__DATA BLOCK__
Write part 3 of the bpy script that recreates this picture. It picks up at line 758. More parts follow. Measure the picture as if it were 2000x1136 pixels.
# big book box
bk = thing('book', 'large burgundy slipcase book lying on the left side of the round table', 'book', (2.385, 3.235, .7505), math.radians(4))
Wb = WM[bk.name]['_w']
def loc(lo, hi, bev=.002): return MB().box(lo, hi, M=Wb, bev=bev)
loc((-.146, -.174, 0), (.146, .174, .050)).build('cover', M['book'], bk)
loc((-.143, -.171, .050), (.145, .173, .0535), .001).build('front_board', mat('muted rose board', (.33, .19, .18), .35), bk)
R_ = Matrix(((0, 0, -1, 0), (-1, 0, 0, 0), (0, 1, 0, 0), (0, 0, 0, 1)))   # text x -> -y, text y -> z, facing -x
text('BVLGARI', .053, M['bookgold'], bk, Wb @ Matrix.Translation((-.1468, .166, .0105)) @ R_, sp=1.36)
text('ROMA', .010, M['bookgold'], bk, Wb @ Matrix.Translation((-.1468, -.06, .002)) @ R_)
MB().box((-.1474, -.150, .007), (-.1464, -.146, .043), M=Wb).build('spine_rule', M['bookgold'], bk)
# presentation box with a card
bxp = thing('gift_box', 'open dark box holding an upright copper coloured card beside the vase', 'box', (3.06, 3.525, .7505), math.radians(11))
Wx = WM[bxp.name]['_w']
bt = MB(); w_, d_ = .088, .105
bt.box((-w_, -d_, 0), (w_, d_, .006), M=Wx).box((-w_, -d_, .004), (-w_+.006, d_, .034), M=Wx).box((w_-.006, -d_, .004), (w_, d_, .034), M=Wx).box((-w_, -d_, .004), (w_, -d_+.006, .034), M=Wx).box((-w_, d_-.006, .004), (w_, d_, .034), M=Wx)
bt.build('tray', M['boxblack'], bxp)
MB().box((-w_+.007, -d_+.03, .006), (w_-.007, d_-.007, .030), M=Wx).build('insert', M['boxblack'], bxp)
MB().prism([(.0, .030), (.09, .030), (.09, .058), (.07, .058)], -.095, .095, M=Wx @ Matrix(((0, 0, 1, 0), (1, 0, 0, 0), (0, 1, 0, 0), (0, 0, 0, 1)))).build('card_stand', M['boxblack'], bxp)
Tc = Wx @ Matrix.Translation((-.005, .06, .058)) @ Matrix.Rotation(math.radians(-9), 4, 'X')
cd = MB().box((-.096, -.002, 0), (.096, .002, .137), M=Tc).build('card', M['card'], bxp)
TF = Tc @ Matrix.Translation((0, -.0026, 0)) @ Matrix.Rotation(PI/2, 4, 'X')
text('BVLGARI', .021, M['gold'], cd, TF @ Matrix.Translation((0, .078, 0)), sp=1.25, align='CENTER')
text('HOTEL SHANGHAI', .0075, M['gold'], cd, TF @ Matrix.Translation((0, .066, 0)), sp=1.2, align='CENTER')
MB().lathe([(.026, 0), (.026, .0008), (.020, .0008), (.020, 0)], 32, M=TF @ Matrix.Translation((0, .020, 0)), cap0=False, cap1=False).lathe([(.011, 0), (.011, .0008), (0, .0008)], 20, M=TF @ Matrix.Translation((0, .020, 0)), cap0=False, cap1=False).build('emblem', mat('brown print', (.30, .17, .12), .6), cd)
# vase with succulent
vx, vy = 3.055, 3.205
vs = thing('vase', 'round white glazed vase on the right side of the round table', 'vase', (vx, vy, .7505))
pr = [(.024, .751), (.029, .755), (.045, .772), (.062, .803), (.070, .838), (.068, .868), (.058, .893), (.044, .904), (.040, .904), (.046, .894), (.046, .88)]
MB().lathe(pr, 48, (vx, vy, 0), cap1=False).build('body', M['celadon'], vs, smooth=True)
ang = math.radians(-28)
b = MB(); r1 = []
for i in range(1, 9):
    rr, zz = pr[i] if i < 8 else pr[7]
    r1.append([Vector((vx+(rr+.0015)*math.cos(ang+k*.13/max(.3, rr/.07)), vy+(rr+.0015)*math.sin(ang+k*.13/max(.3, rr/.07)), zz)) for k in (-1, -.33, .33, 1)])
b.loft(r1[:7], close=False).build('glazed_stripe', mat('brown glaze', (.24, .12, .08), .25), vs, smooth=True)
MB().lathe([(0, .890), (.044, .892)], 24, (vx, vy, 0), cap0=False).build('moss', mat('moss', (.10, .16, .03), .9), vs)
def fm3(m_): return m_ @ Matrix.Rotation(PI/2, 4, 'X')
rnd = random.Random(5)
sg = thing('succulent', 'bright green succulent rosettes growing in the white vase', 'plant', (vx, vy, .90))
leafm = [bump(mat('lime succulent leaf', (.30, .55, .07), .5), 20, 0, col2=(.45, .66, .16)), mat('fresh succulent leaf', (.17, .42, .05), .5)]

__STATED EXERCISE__
Would you copy out each line exactly as written?

__FULL OUTPUT__
Write part 3 of the bpy script that recreates this picture. It picks up at line 758. More parts follow. Measure the picture as if it were 2000x1136 pixels.
# big book box
bk = thing('book', 'large burgundy slipcase book lying on the left side of the round table', 'book', (2.385, 3.235, .7505), math.radians(4))
Wb = WM[bk.name]['_w']
def loc(lo, hi, bev=.002): return MB().box(lo, hi, M=Wb, bev=bev)
loc((-.146, -.174, 0), (.146, .174, .050)).build('cover', M['book'], bk)
loc((-.143, -.171, .050), (.145, .173, .0535), .001).build('front_board', mat('muted rose board', (.33, .19, .18), .35), bk)
R_ = Matrix(((0, 0, -1, 0), (-1, 0, 0, 0), (0, 1, 0, 0), (0, 0, 0, 1)))   # text x -> -y, text y -> z, facing -x
text('BVLGARI', .053, M['bookgold'], bk, Wb @ Matrix.Translation((-.1468, .166, .0105)) @ R_, sp=1.36)
text('ROMA', .010, M['bookgold'], bk, Wb @ Matrix.Translation((-.1468, -.06, .002)) @ R_)
MB().box((-.1474, -.150, .007), (-.1464, -.146, .043), M=Wb).build('spine_rule', M['bookgold'], bk)
# presentation box with a card
bxp = thing('gift_box', 'open dark box holding an upright copper coloured card beside the vase', 'box', (3.06, 3.525, .7505), math.radians(11))
Wx = WM[bxp.name]['_w']
bt = MB(); w_, d_ = .088, .105
bt.box((-w_, -d_, 0), (w_, d_, .006), M=Wx).box((-w_, -d_, .004), (-w_+.006, d_, .034), M=Wx).box((w_-.006, -d_, .004), (w_, d_, .034), M=Wx).box((-w_, -d_, .004), (w_, -d_+.006, .034), M=Wx).box((-w_, d_-.006, .004), (w_, d_, .034), M=Wx)
bt.build('tray', M['boxblack'], bxp)
MB().box((-w_+.007, -d_+.03, .006), (w_-.007, d_-.007, .030), M=Wx).build('insert', M['boxblack'], bxp)
MB().prism([(.0, .030), (.09, .030), (.09, .058), (.07, .058)], -.095, .095, M=Wx @ Matrix(((0, 0, 1, 0), (1, 0, 0, 0), (0, 1, 0, 0), (0, 0, 0, 1)))).build('card_stand', M['boxblack'], bxp)
Tc = Wx @ Matrix.Translation((-.005, .06, .058)) @ Matrix.Rotation(math.radians(-9), 4, 'X')
cd = MB().box((-.096, -.002, 0), (.096, .002, .137), M=Tc).build('card', M['card'], bxp)
TF = Tc @ Matrix.Translation((0, -.0026, 0)) @ Matrix.Rotation(PI/2, 4, 'X')
text('BVLGARI', .021, M['gold'], cd, TF @ Matrix.Translation((0, .078, 0)), sp=1.25, align='CENTER')
text('HOTEL SHANGHAI', .0075, M['gold'], cd, TF @ Matrix.Translation((0, .066, 0)), sp=1.2, align='CENTER')
MB().lathe([(.026, 0), (.026, .0008), (.020, .0008), (.020, 0)], 32, M=TF @ Matrix.Translation((0, .020, 0)), cap0=False, cap1=False).lathe([(.011, 0), (.011, .0008), (0, .0008)], 20, M=TF @ Matrix.Translation((0, .020, 0)), cap0=False, cap1=False).build('emblem', mat('brown print', (.30, .17, .12), .6), cd)
# vase with succulent
vx, vy = 3.055, 3.205
vs = thing('vase', 'round white glazed vase on the right side of the round table', 'vase', (vx, vy, .7505))
pr = [(.024, .751), (.029, .755), (.045, .772), (.062, .803), (.070, .838), (.068, .868), (.058, .893), (.044, .904), (.040, .904), (.046, .894), (.046, .88)]
MB().lathe(pr, 48, (vx, vy, 0), cap1=False).build('body', M['celadon'], vs, smooth=True)
ang = math.radians(-28)
b = MB(); r1 = []
for i in range(1, 9):
    rr, zz = pr[i] if i < 8 else pr[7]
    r1.append([Vector((vx+(rr+.0015)*math.cos(ang+k*.13/max(.3, rr/.07)), vy+(rr+.0015)*math.sin(ang+k*.13/max(.3, rr/.07)), zz)) for k in (-1, -.33, .33, 1)])
b.loft(r1[:7], close=False).build('glazed_stripe', mat('brown glaze', (.24, .12, .08), .25), vs, smooth=True)
MB().lathe([(0, .890), (.044, .892)], 24, (vx, vy, 0), cap0=False).build('moss', mat('moss', (.10, .16, .03), .9), vs)
def fm3(m_): return m_ @ Matrix.Rotation(PI/2, 4, 'X')
rnd = random.Random(5)
sg = thing('succulent', 'bright green succulent rosettes growing in the white vase', 'plant', (vx, vy, .90))
leafm = [bump(mat('lime succulent leaf', (.30, .55, .07), .5), 20, 0, col2=(.45, .66, .16)), mat('fresh succulent leaf', (.17, .42, .05), .5)]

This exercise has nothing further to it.